Schadensersatz (Verzugsschaden)
Wenn Sie trotz Lieferverzug auf die Lieferung bestehen, können Sie Ersatz Ihres Verzugsschadens fordern. Gemeint ist damit nur der Schaden, der Ihnen durch die verspätete Lieferung entstanden ist. Eine typische Schadensersatzforderung kann die Geltendmachung der Kosten für einen Leihwagen sein. Ersetzt werden dabei allerdings nur die Aufwendungen, die nach dem Zeitpunkt des Verzugs entstanden sind.
Achtung! Per Gesetz wird vermutet, dass der Schuldner den Verzug verschuldet hat.
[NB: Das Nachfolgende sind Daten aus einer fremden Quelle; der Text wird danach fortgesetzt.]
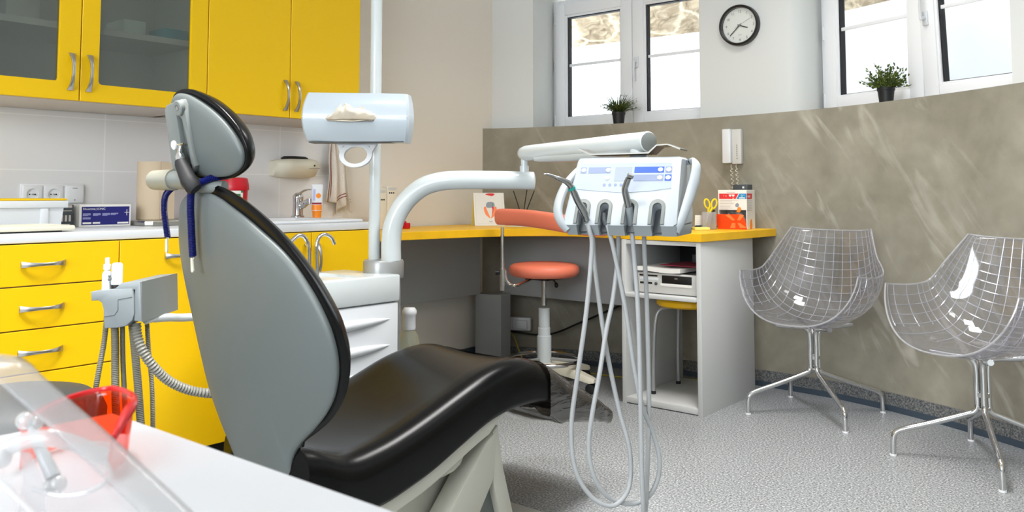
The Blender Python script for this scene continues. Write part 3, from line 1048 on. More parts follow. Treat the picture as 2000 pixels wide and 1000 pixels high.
tw = root('hand_towel', 'linen hand towel with two dark red stripes hanging right of the dispenser', 'towel', (KX + 0.04, 2.62, 0.85))
part('cloth', MB().grid(towel_f, 60, 40), M['towel'], tw, sharp=180)
mb = MB()
for u0 in (0.165, 0.215):
    mb.grid(lambda u, v: towel_f(u0 + u * 0.016, v) + Vector((0.0032, 0, 0)), 2, 40)
for v0 in (0.80, 0.84):
    mb.grid(lambda u, v: towel_f(lerp(0.46, 1, u), v0 + v * 0.012) + Vector((0.0032, 0, 0)), 30, 1)
part('stripe', mb, M['maroon'], tw, sharp=180)
for ch in tw.children:
    md = ch.modifiers.new('t', 'SOLIDIFY'); md.thickness = 0.0022 if ch.name.startswith('cloth') else 0.0005; md.offset = -1

# paper-towel roll standing on a steel tray
solo('steel_tray', MB().prism([(-3.25, 1.525), (-2.99, 1.525), (-2.97, 1.545), (-2.97, 1.832), (-3.25, 1.832)], WT1 + 0.0005, WT1 + 0.019, bev=0.003),
     M['steel'], 'long flat steel tray on the worktop under the paper roll', 'tray')
pr = root('paper_roll', 'tall beige paper-towel roll standing on the steel tray', 'paper roll', (-3.15, 1.60, WT1 + 0.0195))
part('roll', MB().lathe([(0.022, 0.0), (0.056, 0.0), (0.0565, 0.003), (0.0565, 0.217), (0.055, 0.2195), (0.022, 0.2195)], (-3.145, 1.632, WT1 + 0.0197), 40), M['kraft'], pr)
part('loose_sheet', MB().prism([(0, 0), (0.0012, 0), (0.0012, 0.06), (0, 0.06)], 0, 0.216, M=Matrix.Translation((-3.0865, 1.632, WT1 + 0.0215)) @ Matrix.Rotation(R(6), 4, 'Z')), M['kraft'], pr)

# double socket and switch on the tiles (px 38..158, 360..398)
sp = root('socket_panel', 'white triple plate with two sockets and a rocker switch on the tiles', 'socket', (KX + 0.01, 1.335, 0.955))
X = KX + 0.008
part('frame_plate', MB().box(X, 1.222, 0.918, X + 0.008, 1.446, 0.996, 0.004), M['plate'], sp)
for yc in (1.262, 1.335):
    a = MB().box(X + 0.006, yc - 0.0335, 0.924, X + 0.014, yc + 0.0335, 0.990, 0.005)
    F = frame((X + 0.02, yc, 0.957), (0, 1, 0), z=(1, 0, 0))
    c = MB().lathe([(0.0205, -0.012), (0.0205, 0.02)], n=32, M=F)
    o = part('socket', cut(a, c), M['plate'], sp)
    mb = MB().m(0).lathe([(0.021, -0.0118), (0.021, -0.0105)], n=28, M=F)
    mb.m(1)
    for dy in (-0.0095, 0.0095):
        mb.lathe([(0.0026, -0.0105), (0.0026, -0.0098)], n=12, M=F @ Matrix.Translation((dy, 0, 0)))
    mb.m(2).lathe([(0.0025, -0.0105), (0.0025, 0.002), (0, 0.003)], n=12, M=F @ Matrix.Translation((0, 0.0, 0)))
    part('socket_face', mb, [M['plate'], M['black'], M['steel']], o)
sw = part('switch', MB().box(X + 0.006, 1.376, 0.924, X + 0.0145, 1.442, 0.990, 0.006), M['plate'], sp)
part('switch_mark', MB().box(X + 0.0144, 1.4, 0.979, X + 0.0150, 1.418, 0.981), M['grey_print'], sw)
part('switch_mark', MB().box(X + 0.0144, 1.407, 0.934, X + 0.0150, 1.411, 0.938), M['grey_print'], sw)

# things along the worktop, left end
wz = WT1 + 0.0006
tr = root('instrument_tray', 'flat white tray at the front edge of the worktop', 'tray', (-2.83, 1.0, wz))
a = MB().box(-2.94, 0.84, wz + 0.004, -2.735, 1.175, wz + 0.020, 0.006)
c = MB().box(-2.932, 0.848, wz + 0.012, -2.743, 1.167, wz + 0.04, 0.004)
part('tray', cut(a, c), M['cream'], tr)
part('tray_base', MB().box(-2.925, 0.86, wz, -2.75, 1.14, wz + 0.0042), M['black'], tr)
# tub with yellow lid
tb = root('storage_tub', 'white plastic tub with a flat yellow lid at the left end of the worktop', 'tub', (-3.08, 1.05, wz))
secs = []
for (z, e) in ((0, -0.004), (0.004, 0), (0.072, 0.006)):
    secs.append([Vector(p) for p in ((-3.22 - e, 0.95 - e, wz + z), (-2.985 + e, 0.95 - e, wz + z), (-2.985 + e, 1.232 + e, wz + z), (-3.22 - e, 1.232 + e, wz + z))])
b = part('tub', MB().loft(secs), M['white_plastic'], tb)
part('rim', MB().box(-3.235, 0.935, wz + 0.07, -2.97, 1.250, wz + 0.094, 0.004), M['white_plastic'], tb)
mb = MB()
part('rib', MB().box(-2.988, 1.165, wz + 0.006, -2.974, 1.19, wz + 0.07, 0.004), M['white_plastic'], tb)
part('lid', MB().box(-3.232, 0.938, wz + 0.0942, -2.973, 1.247, wz + 0.1015, 0.003), M['yellow'], tb, label='flat yellow lid')
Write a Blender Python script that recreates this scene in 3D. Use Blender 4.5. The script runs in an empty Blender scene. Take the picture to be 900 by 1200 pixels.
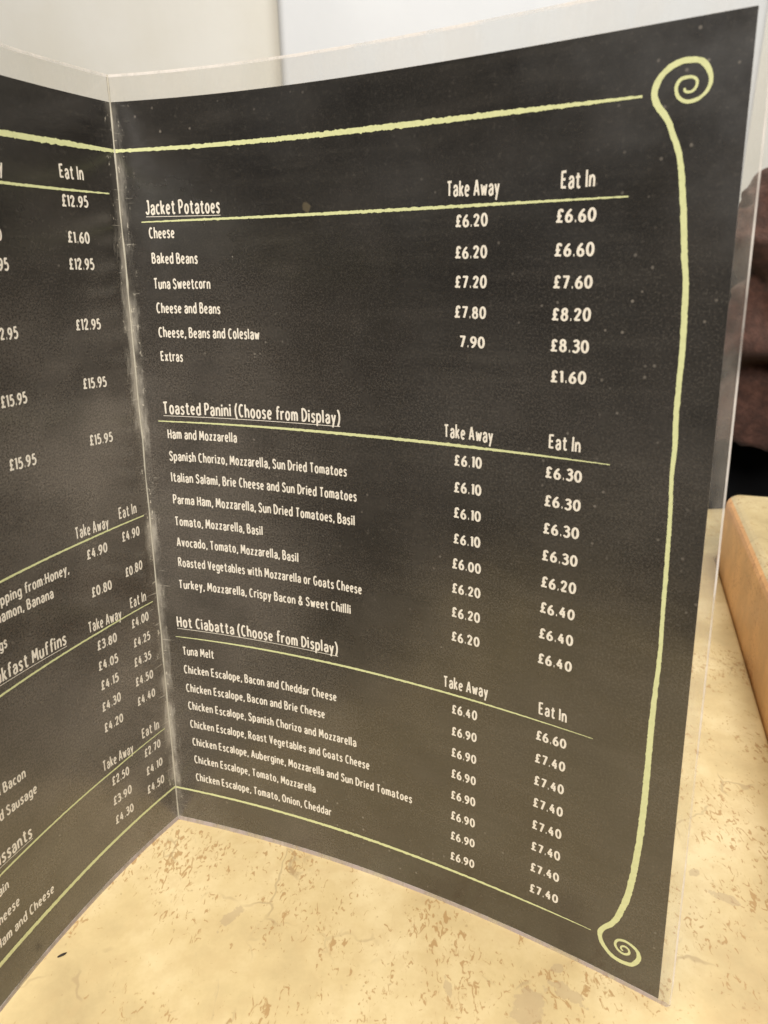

Kann er allerdings beweisen, dass das Säumnis unverschuldet zustande gekommen ist, ist er nicht schadensersatzpflichtig.
Schadensersatz statt der Leistung
Wenn der Verkäufer auch nach Ihrer Mahnung und Fristsetzung nicht liefern konnte, können Sie auch Schadensersatz statt der Leistung verlangen. Das heißt, Sie können den Schaden geltend machen, der Ihnen entstanden ist, weil der Verkäufer die Leistung letztlich nicht erbracht hat. Da Sie prinzipiell ein Interesse am Kauf eines bestimmten Neuwagens haben, müssen Sie das Automodell nun anderweitig erwerben. Die Mehrkosten, die Ihnen bei diesem „zweiten“ Kauf entstehen, können Sie als Schaden ersetzt verlangen.
Beispiel
Der Neuwagen beim ursprünglichen Verkäufer hat bei Vorbestellung 30.000 Euro gekostet. Da der Verkäufer trotz Mahnung nicht geliefert hat, haben Sie das Model bei einem anderen Händler erworben und mussten dort 34.000 Euro zahlen. Die Differenz von 4.000 Euro könnten Sie im Wege des „Schadensersatz statt der Leistung“ fordern.